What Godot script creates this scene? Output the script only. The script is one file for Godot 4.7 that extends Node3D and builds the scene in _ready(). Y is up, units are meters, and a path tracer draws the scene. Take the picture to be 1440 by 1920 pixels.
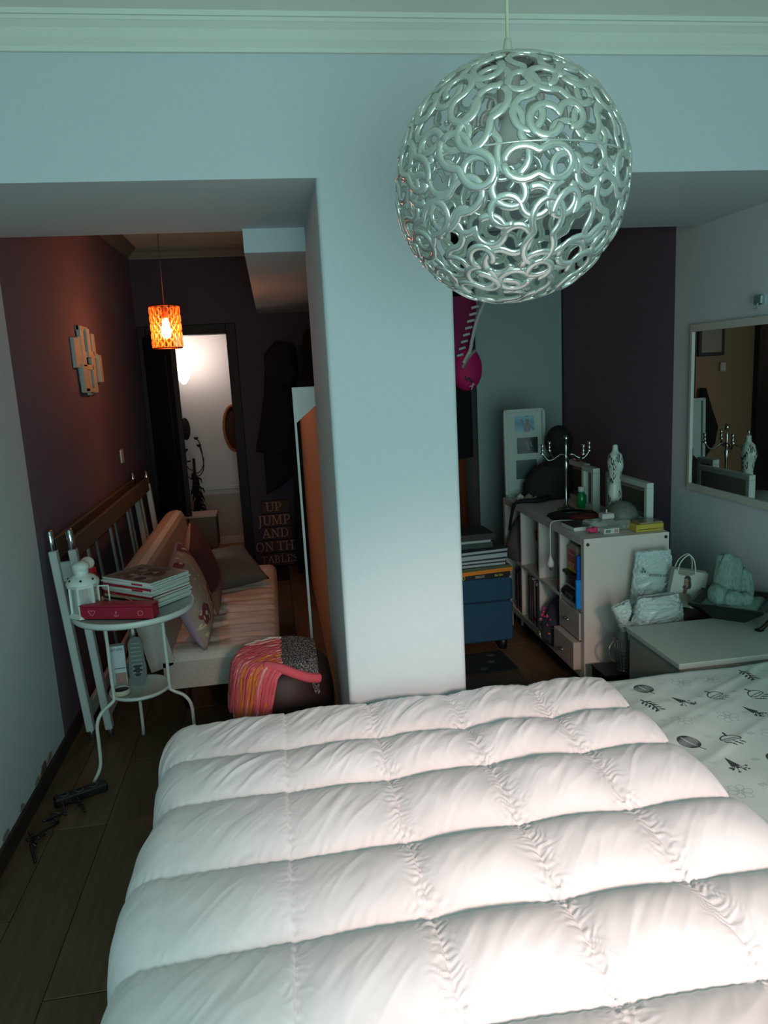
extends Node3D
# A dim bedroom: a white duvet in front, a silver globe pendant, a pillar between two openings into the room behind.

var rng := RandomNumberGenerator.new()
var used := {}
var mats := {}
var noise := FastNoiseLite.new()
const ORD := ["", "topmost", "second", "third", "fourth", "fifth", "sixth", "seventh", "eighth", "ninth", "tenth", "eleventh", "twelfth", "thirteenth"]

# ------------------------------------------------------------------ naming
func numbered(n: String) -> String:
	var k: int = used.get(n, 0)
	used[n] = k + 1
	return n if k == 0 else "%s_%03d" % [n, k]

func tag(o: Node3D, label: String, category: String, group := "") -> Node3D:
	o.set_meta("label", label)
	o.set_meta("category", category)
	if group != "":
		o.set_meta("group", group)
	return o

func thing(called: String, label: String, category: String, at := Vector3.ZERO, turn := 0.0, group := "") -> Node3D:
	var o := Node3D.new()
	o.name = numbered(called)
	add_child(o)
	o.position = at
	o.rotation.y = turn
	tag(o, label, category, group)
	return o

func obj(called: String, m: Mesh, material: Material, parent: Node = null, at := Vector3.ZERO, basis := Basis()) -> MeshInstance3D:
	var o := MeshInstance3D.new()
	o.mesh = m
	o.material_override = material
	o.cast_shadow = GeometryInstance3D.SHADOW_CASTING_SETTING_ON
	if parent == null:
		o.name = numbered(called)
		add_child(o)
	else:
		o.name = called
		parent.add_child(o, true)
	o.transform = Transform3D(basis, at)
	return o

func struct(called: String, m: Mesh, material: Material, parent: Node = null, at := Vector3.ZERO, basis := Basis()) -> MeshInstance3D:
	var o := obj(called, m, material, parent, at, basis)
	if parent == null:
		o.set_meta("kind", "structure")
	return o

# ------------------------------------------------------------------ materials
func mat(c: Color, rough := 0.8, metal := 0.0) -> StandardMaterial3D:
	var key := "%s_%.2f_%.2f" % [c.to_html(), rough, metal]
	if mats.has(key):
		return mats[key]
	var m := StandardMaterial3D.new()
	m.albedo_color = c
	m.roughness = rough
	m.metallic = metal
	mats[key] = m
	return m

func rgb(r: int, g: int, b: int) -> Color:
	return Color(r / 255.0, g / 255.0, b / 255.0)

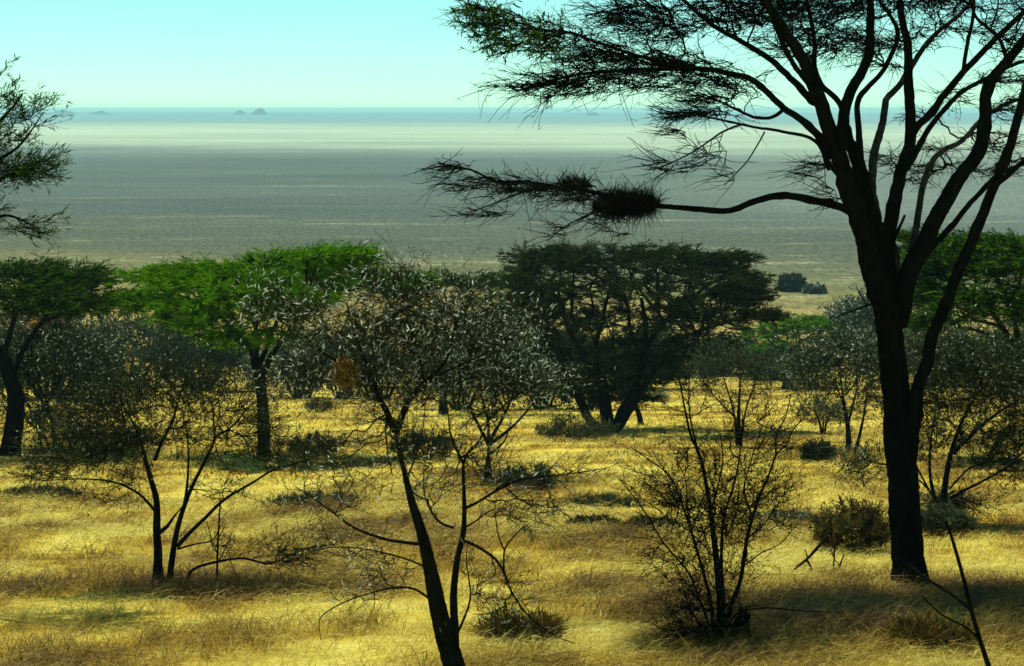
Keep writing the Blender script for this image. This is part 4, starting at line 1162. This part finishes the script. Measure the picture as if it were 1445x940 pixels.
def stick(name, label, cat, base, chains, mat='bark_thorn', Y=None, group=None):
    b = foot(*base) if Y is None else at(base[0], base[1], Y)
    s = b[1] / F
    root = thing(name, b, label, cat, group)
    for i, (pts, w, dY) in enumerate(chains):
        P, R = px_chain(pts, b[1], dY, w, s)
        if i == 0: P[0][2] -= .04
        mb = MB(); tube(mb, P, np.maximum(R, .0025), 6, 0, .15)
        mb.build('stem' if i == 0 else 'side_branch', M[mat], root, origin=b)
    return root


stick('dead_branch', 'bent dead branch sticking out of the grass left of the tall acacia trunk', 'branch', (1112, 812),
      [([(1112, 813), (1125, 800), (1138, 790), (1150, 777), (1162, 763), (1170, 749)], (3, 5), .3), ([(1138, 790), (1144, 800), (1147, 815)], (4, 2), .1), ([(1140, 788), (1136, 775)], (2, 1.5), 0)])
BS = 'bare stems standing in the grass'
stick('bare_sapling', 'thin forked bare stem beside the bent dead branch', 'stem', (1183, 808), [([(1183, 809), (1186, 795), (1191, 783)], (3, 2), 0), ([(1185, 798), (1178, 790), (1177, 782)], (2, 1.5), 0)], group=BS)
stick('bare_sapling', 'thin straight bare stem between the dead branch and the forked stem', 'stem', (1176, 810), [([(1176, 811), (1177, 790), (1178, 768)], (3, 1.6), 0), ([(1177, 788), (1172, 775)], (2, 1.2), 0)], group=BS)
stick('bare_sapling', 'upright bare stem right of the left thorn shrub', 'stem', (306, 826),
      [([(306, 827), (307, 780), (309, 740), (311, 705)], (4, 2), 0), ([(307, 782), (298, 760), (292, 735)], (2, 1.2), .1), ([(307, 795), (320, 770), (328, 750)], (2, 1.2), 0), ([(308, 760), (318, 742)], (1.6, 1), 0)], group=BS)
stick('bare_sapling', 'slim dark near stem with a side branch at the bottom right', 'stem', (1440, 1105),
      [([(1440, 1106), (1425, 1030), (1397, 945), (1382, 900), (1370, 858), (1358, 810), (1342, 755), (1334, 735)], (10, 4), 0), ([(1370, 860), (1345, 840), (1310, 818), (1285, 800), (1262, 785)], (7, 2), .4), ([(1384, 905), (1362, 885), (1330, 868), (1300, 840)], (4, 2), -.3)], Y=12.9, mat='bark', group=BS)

....

Repeat only the lines between the start of the data and the line with "return n if", including those two lines, and skip the pictures.

#### Task output:
What Godot script creates this scene? Output the script only. The script is one file for Godot 4.7 that extends Node3D and builds the scene in _ready(). Y is up, units are meters, and a path tracer draws the scene. Take the picture to be 1440 by 1920 pixels.
extends Node3D
# A dim bedroom: a white duvet in front, a silver globe pendant, a pillar between two openings into the room behind.

var rng := RandomNumberGenerator.new()
var used := {}
var mats := {}
var noise := FastNoiseLite.new()
const ORD := ["", "topmost", "second", "third", "fourth", "fifth", "sixth", "seventh", "eighth", "ninth", "tenth", "eleventh", "twelfth", "thirteenth"]

# ------------------------------------------------------------------ naming
func numbered(n: String) -> String:
	var k: int = used.get(n, 0)
	used[n] = k + 1
	return n if k == 0 else "%s_%03d" % [n, k]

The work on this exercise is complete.